**Stated goal:**
Extract every line below, verbatim.

**Dataset section:**
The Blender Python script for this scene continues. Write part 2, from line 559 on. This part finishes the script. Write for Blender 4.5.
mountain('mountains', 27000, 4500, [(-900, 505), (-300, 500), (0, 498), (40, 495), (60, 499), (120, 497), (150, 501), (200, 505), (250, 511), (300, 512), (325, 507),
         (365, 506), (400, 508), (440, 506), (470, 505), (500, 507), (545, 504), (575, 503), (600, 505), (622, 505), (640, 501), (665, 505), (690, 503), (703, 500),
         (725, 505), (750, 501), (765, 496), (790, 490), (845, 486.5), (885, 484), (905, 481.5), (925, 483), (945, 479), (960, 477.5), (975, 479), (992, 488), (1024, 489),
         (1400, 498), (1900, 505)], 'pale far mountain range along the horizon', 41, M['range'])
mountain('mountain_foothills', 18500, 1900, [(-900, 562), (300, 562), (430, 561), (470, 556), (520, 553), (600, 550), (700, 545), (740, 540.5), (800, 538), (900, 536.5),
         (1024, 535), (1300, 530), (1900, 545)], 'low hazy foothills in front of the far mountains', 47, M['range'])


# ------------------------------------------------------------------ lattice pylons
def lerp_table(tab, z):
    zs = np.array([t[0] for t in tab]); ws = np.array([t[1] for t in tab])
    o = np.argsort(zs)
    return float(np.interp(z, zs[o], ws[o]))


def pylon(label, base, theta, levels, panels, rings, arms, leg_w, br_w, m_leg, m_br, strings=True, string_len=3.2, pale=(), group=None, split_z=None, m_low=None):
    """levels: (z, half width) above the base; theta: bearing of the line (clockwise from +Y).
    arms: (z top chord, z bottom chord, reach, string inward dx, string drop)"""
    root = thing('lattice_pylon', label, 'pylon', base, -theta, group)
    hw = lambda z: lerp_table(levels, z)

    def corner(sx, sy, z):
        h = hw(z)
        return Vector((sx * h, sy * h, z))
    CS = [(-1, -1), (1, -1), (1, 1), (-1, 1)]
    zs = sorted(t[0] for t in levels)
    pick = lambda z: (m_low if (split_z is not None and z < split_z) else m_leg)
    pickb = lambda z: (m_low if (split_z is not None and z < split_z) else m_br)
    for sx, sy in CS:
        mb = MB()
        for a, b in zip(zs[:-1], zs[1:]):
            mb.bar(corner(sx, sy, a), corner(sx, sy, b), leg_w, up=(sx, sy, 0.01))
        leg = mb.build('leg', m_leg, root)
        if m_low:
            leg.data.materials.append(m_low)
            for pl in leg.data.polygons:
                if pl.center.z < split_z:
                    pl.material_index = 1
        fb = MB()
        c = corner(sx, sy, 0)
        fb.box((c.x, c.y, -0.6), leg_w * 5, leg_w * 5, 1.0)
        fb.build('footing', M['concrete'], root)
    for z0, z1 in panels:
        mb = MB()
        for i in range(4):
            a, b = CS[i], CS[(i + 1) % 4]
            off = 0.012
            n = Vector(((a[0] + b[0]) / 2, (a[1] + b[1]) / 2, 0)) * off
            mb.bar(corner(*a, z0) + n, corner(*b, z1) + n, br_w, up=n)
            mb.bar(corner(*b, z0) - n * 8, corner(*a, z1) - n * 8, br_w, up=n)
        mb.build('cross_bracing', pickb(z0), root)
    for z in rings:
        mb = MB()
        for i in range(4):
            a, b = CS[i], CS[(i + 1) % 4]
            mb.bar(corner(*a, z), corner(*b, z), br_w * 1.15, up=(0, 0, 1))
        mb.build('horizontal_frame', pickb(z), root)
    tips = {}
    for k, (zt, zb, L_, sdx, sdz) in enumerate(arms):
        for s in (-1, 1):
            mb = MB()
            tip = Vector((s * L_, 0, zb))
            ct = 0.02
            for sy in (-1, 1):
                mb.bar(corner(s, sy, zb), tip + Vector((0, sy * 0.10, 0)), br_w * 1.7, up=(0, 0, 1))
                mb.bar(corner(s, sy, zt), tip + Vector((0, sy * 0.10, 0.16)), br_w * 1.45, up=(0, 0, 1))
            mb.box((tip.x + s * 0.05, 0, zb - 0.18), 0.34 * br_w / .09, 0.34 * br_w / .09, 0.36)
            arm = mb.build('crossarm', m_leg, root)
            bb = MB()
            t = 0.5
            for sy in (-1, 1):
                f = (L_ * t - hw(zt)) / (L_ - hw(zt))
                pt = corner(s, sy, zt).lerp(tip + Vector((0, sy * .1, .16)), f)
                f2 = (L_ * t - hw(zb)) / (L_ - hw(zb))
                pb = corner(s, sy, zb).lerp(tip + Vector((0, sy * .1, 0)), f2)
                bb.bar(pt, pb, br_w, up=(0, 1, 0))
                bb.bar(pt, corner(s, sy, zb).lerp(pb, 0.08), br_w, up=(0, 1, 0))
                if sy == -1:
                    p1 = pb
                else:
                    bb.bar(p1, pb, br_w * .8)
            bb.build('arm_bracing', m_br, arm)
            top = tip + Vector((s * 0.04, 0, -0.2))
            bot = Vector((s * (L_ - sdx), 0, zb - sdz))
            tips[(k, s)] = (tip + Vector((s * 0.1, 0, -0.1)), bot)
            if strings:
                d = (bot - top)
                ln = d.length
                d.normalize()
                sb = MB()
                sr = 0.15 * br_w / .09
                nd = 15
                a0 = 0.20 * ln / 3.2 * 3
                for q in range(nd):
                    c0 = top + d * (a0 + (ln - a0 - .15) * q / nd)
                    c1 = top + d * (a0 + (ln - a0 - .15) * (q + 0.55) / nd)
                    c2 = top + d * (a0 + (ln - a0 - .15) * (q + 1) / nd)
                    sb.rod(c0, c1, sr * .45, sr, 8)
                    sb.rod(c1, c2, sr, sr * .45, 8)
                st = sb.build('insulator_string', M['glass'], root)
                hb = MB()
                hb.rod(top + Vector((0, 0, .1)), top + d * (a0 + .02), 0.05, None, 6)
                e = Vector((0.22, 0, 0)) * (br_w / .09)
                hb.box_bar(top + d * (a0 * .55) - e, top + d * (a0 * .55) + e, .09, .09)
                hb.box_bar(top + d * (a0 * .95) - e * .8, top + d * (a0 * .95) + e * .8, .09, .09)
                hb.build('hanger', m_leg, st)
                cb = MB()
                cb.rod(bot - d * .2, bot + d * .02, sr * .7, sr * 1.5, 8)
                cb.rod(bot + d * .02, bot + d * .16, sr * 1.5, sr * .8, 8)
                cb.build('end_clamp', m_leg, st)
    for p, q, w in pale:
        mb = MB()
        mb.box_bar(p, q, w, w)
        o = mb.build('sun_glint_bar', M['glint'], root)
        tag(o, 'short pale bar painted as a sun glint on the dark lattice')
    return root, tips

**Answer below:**
The Blender Python script for this scene continues. Write part 2, from line 559 on. This part finishes the script. Write for Blender 4.5.
mountain('mountains', 27000, 4500, [(-900, 505), (-300, 500), (0, 498), (40, 495), (60, 499), (120, 497), (150, 501), (200, 505), (250, 511), (300, 512), (325, 507),
         (365, 506), (400, 508), (440, 506), (470, 505), (500, 507), (545, 504), (575, 503), (600, 505), (622, 505), (640, 501), (665, 505), (690, 503), (703, 500),
         (725, 505), (750, 501), (765, 496), (790, 490), (845, 486.5), (885, 484), (905, 481.5), (925, 483), (945, 479), (960, 477.5), (975, 479), (992, 488), (1024, 489),
         (1400, 498), (1900, 505)], 'pale far mountain range along the horizon', 41, M['range'])
mountain('mountain_foothills', 18500, 1900, [(-900, 562), (300, 562), (430, 561), (470, 556), (520, 553), (600, 550), (700, 545), (740, 540.5), (800, 538), (900, 536.5),
         (1024, 535), (1300, 530), (1900, 545)], 'low hazy foothills in front of the far mountains', 47, M['range'])


# ------------------------------------------------------------------ lattice pylons
def lerp_table(tab, z):
    zs = np.array([t[0] for t in tab]); ws = np.array([t[1] for t in tab])
    o = np.argsort(zs)
    return float(np.interp(z, zs[o], ws[o]))


def pylon(label, base, theta, levels, panels, rings, arms, leg_w, br_w, m_leg, m_br, strings=True, string_len=3.2, pale=(), group=None, split_z=None, m_low=None):
    """levels: (z, half width) above the base; theta: bearing of the line (clockwise from +Y).
    arms: (z top chord, z bottom chord, reach, string inward dx, string drop)"""
    root = thing('lattice_pylon', label, 'pylon', base, -theta, group)
    hw = lambda z: lerp_table(levels, z)

    def corner(sx, sy, z):
        h = hw(z)
        return Vector((sx * h, sy * h, z))
    CS = [(-1, -1), (1, -1), (1, 1), (-1, 1)]
    zs = sorted(t[0] for t in levels)
    pick = lambda z: (m_low if (split_z is not None and z < split_z) else m_leg)
    pickb = lambda z: (m_low if (split_z is not None and z < split_z) else m_br)
    for sx, sy in CS:
        mb = MB()
        for a, b in zip(zs[:-1], zs[1:]):
            mb.bar(corner(sx, sy, a), corner(sx, sy, b), leg_w, up=(sx, sy, 0.01))
        leg = mb.build('leg', m_leg, root)
        if m_low:
            leg.data.materials.append(m_low)
            for pl in leg.data.polygons:
                if pl.center.z < split_z:
                    pl.material_index = 1
        fb = MB()
        c = corner(sx, sy, 0)
        fb.box((c.x, c.y, -0.6), leg_w * 5, leg_w * 5, 1.0)
        fb.build('footing', M['concrete'], root)
    for z0, z1 in panels:
        mb = MB()
        for i in range(4):
            a, b = CS[i], CS[(i + 1) % 4]
            off = 0.012
            n = Vector(((a[0] + b[0]) / 2, (a[1] + b[1]) / 2, 0)) * off
            mb.bar(corner(*a, z0) + n, corner(*b, z1) + n, br_w, up=n)
            mb.bar(corner(*b, z0) - n * 8, corner(*a, z1) - n * 8, br_w, up=n)
        mb.build('cross_bracing', pickb(z0), root)
    for z in rings:
        mb = MB()
        for i in range(4):
            a, b = CS[i], CS[(i + 1) % 4]
            mb.bar(corner(*a, z), corner(*b, z), br_w * 1.15, up=(0, 0, 1))
        mb.build('horizontal_frame', pickb(z), root)
    tips = {}
    for k, (zt, zb, L_, sdx, sdz) in enumerate(arms):
        for s in (-1, 1):
            mb = MB()
            tip = Vector((s * L_, 0, zb))
            ct = 0.02
            for sy in (-1, 1):
                mb.bar(corner(s, sy, zb), tip + Vector((0, sy * 0.10, 0)), br_w * 1.7, up=(0, 0, 1))
                mb.bar(corner(s, sy, zt), tip + Vector((0, sy * 0.10, 0.16)), br_w * 1.45, up=(0, 0, 1))
            mb.box((tip.x + s * 0.05, 0, zb - 0.18), 0.34 * br_w / .09, 0.34 * br_w / .09, 0.36)
            arm = mb.build('crossarm', m_leg, root)
            bb = MB()
            t = 0.5
            for sy in (-1, 1):
                f = (L_ * t - hw(zt)) / (L_ - hw(zt))
                pt = corner(s, sy, zt).lerp(tip + Vector((0, sy * .1, .16)), f)
                f2 = (L_ * t - hw(zb)) / (L_ - hw(zb))
                pb = corner(s, sy, zb).lerp(tip + Vector((0, sy * .1, 0)), f2)
                bb.bar(pt, pb, br_w, up=(0, 1, 0))
                bb.bar(pt, corner(s, sy, zb).lerp(pb, 0.08), br_w, up=(0, 1, 0))
                if sy == -1:
                    p1 = pb
                else:
                    bb.bar(p1, pb, br_w * .8)
            bb.build('arm_bracing', m_br, arm)
            top = tip + Vector((s * 0.04, 0, -0.2))
            bot = Vector((s * (L_ - sdx), 0, zb - sdz))
            tips[(k, s)] = (tip + Vector((s * 0.1, 0, -0.1)), bot)
            if strings:
                d = (bot - top)
                ln = d.length
                d.normalize()
                sb = MB()
                sr = 0.15 * br_w / .09
                nd = 15
                a0 = 0.20 * ln / 3.2 * 3
                for q in range(nd):
                    c0 = top + d * (a0 + (ln - a0 - .15) * q / nd)
                    c1 = top + d * (a0 + (ln - a0 - .15) * (q + 0.55) / nd)
                    c2 = top + d * (a0 + (ln - a0 - .15) * (q + 1) / nd)
                    sb.rod(c0, c1, sr * .45, sr, 8)
                    sb.rod(c1, c2, sr, sr * .45, 8)
                st = sb.build('insulator_string', M['glass'], root)
                hb = MB()
                hb.rod(top + Vector((0, 0, .1)), top + d * (a0 + .02), 0.05, None, 6)
                e = Vector((0.22, 0, 0)) * (br_w / .09)
                hb.box_bar(top + d * (a0 * .55) - e, top + d * (a0 * .55) + e, .09, .09)
                hb.box_bar(top + d * (a0 * .95) - e * .8, top + d * (a0 * .95) + e * .8, .09, .09)
                hb.build('hanger', m_leg, st)
                cb = MB()
                cb.rod(bot - d * .2, bot + d * .02, sr * .7, sr * 1.5, 8)
                cb.rod(bot + d * .02, bot + d * .16, sr * 1.5, sr * .8, 8)
                cb.build('end_clamp', m_leg, st)
    for p, q, w in pale:
        mb = MB()
        mb.box_bar(p, q, w, w)
        o = mb.build('sun_glint_bar', M['glint'], root)
        tag(o, 'short pale bar painted as a sun glint on the dark lattice')
    return root, tips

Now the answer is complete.